From a roundtable with the top minds in SaaS sales comes the top four ways to tailor your demo without a full discovery call. These four ways to customize your demo come from their years of experience in the SaaS sales world. They’ll help you provide a custom demo that provides real value for your prospects, without playing keepaway with the demo your website marketing promises. So step right up and drink in their righteous glory.

How to Tailor Your Demo

By Persona

You created this tool to serve people in multiple roles. But you’re only showing this demo to one person. Which role are you pitching to today? You know every SaaS purchase is buying by committee – you’re going to have to win over multiple roles to make the sale. But the first step is pitching to this one person, today.

LinkedIn is a great source for the most essential info – title, background, and if you’re lucky, maybe some posts about their role and their goals. Think back to the last positive interaction you’ve had with other people in this role – what worked? What drives them? The idea here isn’t to show off all your bells and whistles – it’s to nail the most direct line to the heart of the person sitting right in front of you. Help them.

By Lead Source

Meetings come from different places – did they come inbound on your site, have they bought you twice before, or are you jumping on an outbound BDR’s 4PM meeting with no notice on the last day of a month? Your lead source dictates the expectations your prospect will have for the meeting. If they’re inbound, it’s only natural you should ask what compelled them. What a great start to a conversation.

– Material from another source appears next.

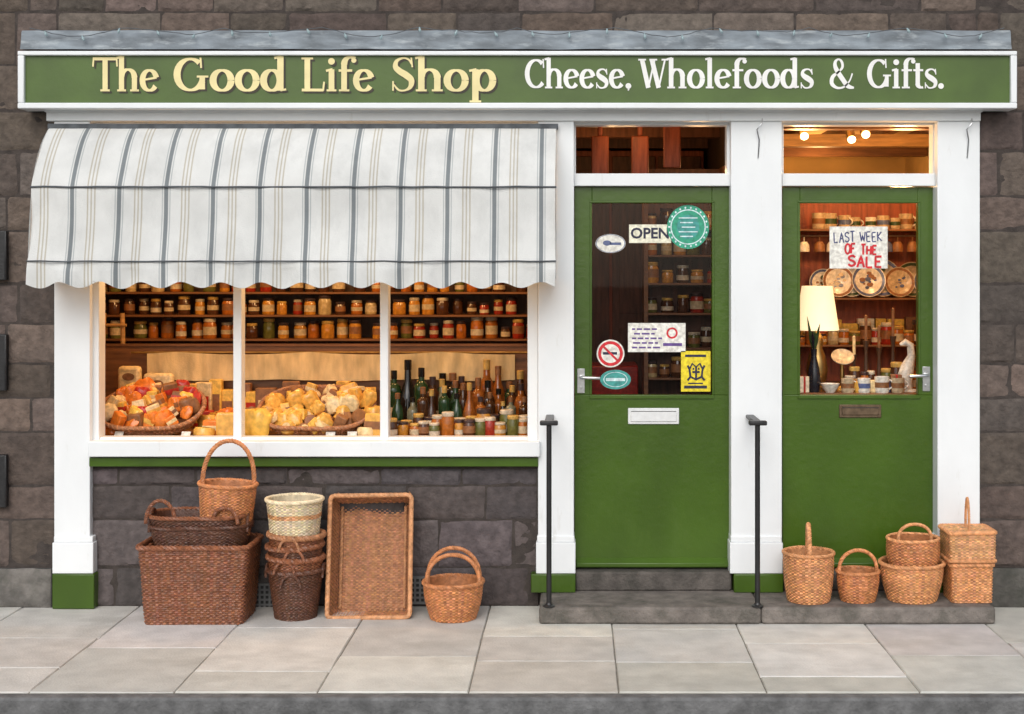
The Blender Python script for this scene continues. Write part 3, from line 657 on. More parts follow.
# ------------------------------------------------------------------ STICKERS ON DOORS
GY=DY+.022
def px(p): return X(p,GY)
def pz(p): return Z(p,GY)
def flat(name,label,cat,m,mats,let=None,lm=None):
    o=obj(name,m,mats,None,label=label,cat=cat,smooth=False)
    if let: obj('lettering',let,lm,o,smooth=False)
    return o
m=MB(); m.box(px(629),px(671),GY-.006,GY,pz(243),pz(224.5)); l=MB(); text(l,'OPEN',px(650),pz(233.8),GY-.0065,.078,0,1.02,0,.0022); flat('open_sign','cream open sign with dark capitals on the left green door','sign',m,['stcream'],l,['ink'])
m=MB(); m.disc(px(688),pz(227),.112,.117,GY-.007,0); m.ring(px(688),pz(227),.088,.094,GY-.0076,1); m.disc(px(688),pz(227),.06,.064,GY-.0078,2)
for i in range(5): m.rect(px(688)-.05+.008*((i*7)%3),px(688)+.05-.012*((i*5)%3),pz(218+i*4.6)-.003,pz(218+i*4.6)+.003,GY-.0084,1)
for i in range(22):
    a=2*PI*i/22; cx,cz=px(688)+.101*math.cos(a),pz(227)+.103*math.sin(a); m.disc(cx,cz,.005,.006,GY-.0085,1,8)
flat('round_sticker','large round green sticker beside the open sign on door glass','sticker',m,['stgreen','stpale','stteal'])
m=MB(); m.disc(px(610.5),pz(243.5),.080,.050,GY-.002,0); m.ring(px(610.5),pz(243.5),.074,.078,GY-.0026,1,e=.62); m.disc(px(607),pz(243),.022,.014,GY-.0028,1); m.rect(px(610),px(621),pz(245),pz(242.4),GY-.0028,1); flat('oval_sticker','white oval sticker with blue mark at upper left of door glass','sticker',m,['paperw','ceramicb'])
m=MB(); m.box(px(628),px(685.5),GY-.003,GY-.001,pz(352),pz(323)); 
l=MB()
for i,(a,c) in enumerate(((632,660),(634,655),(632,662),(633,658),(632,660))):
    x_=a
    while x_<c-3:
        w_=R(3,8); l.rect(px(x_),px(min(c,x_+w_)),pz(329+i*4.6)-.005,pz(329+i*4.6)+.004,GY-.0036,0); x_+=w_+1.6
l.ring(px(672),pz(333),.02,.03,GY-.0036,1); l.rect(px(663),px(682),pz(346),pz(343),GY-.0036,0)
o=flat('paper_notice','white paper notice with purple print in the middle of door glass','notice',m,['paperw']); obj('print',l,['inkpurple','inkred'],o,smooth=False)
m=MB(); cx,cz=px(610.5),pz(353.5); m.disc(cx,cz,.074,.074,GY-.002,0); m.ring(cx,cz,.05,.066,GY-.0028,1)
m.poly([(cx-.04,cz-.006),(cx+.035,cz-.006),(cx+.035,cz+.008),(cx-.04,cz+.008)],GY-.0026,2)
m.poly([(cx-.046,cz+.038),(cx-.038,cz+.046),(cx+.046,cz-.038),(cx+.038,cz-.046)],GY-.0032,1)
flat('prohibition_sticker','white round sticker with red ring and slash above the door handle','sticker',m,['paperw','inkred','ink'])
m=MB(); m.disc(px(615.5),pz(379.5),.082,.052,GY-.002,0); m.ring(px(615.5),pz(379.5),.06,.064,GY-.0028,1,e=.62); m.rect(px(606),px(625),pz(381),pz(378),GY-.003,1); flat('oval_sticker','teal oval sticker in the lower left corner of the door glass','sticker',m,['stteal','stpale'])
m=MB(); m.box(px(681),px(710.5),GY-.003,GY-.001,pz(391.5),pz(351)); 
ex,ez=px(696),pz(371); q=0
for p in ([(-.03,-.03),(-.035,.01),(-.02,.04),(0,.02),(.02,.04),(.035,.01),(.03,-.03)],[(-.03,-.03),(0,-.045),(.03,-.03)],[(0,.02),(0,-.045)],[(-.045,.03),(-.035,.01)],[(.045,.03),(.035,.01)],[(-.02,-.005),(.02,-.005)],[(-.018,.012),(-.01,.012)],[(.01,.012),(.018,.012)],[(-.03,-.03),(-.045,-.05)],[(.03,-.03),(.045,-.05)]):
    m.strip([(ex+a,ez+b) for a,b in p],.011,GY-.0034-.0002*q,1); q+=1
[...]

But if you hooked them with some sort of promise (literally a demo, or some vague promise of ‘come see’ something), then you’d better be ready to shape more of the conversation. That means, you talk. Long story short – tailor your approach to the first call based on where the call came from.

By Use Case

It might be product line, or SKU, or vertical, or role (again), or some other factor. But most of us have a few different ‘use cases’ or value props for our various segments. But we rehearsed this all-encompassing pitch that crosses them all. “Hey, check out this Dr. Seuss-looking all-in-one sales Swiss army knife – it can send your emails, update your forecast, and uses AI to become the Uber of Sendoso!”

Cut it out. Nobody wants to sit through random features and wait for you to cover “all the value” your “full suite” provides. Nail a short, 3-5 minute walkthrough of the most important feature set in a “day in the life” story that has a very direct narrative on how you accomplish that single most important use case. Only pitch one – don’t get sucked into your full set.

By Firmographic

Help your prospect picture themself using your product in their daily workflow. As one of our roundtable experts told me, “people will look for themselves in the demo that you’re giving.” So, don’t make stupid mistakes that throw them off. Only quote customer stories from their segment. Make sure to tell use case stories for their specific job function. Stop using SMB language on Enterprise pitches. Stop delivering right-brain value props to left-brain personas.

You resonate in the first five minutes, or you don’t. So the free dialogue opens up from there, or it doesn’t. Take what you can easily find online about the prospect’s business and make sure you’re acting as if that’s the only circle you run in.

Make Pitching on the First Call Work

When your website and marketing materials are covered in “Try It Now!” buttons, your buyers are going to expect you to come with it. They don’t want to sit through an awkward and frustrating discovery call just to “earn” the right to see the product next time. They just want to know what it does and how it works.

But they still expect to see how it would work for them – not a generic one-size-fits-all bulldozer.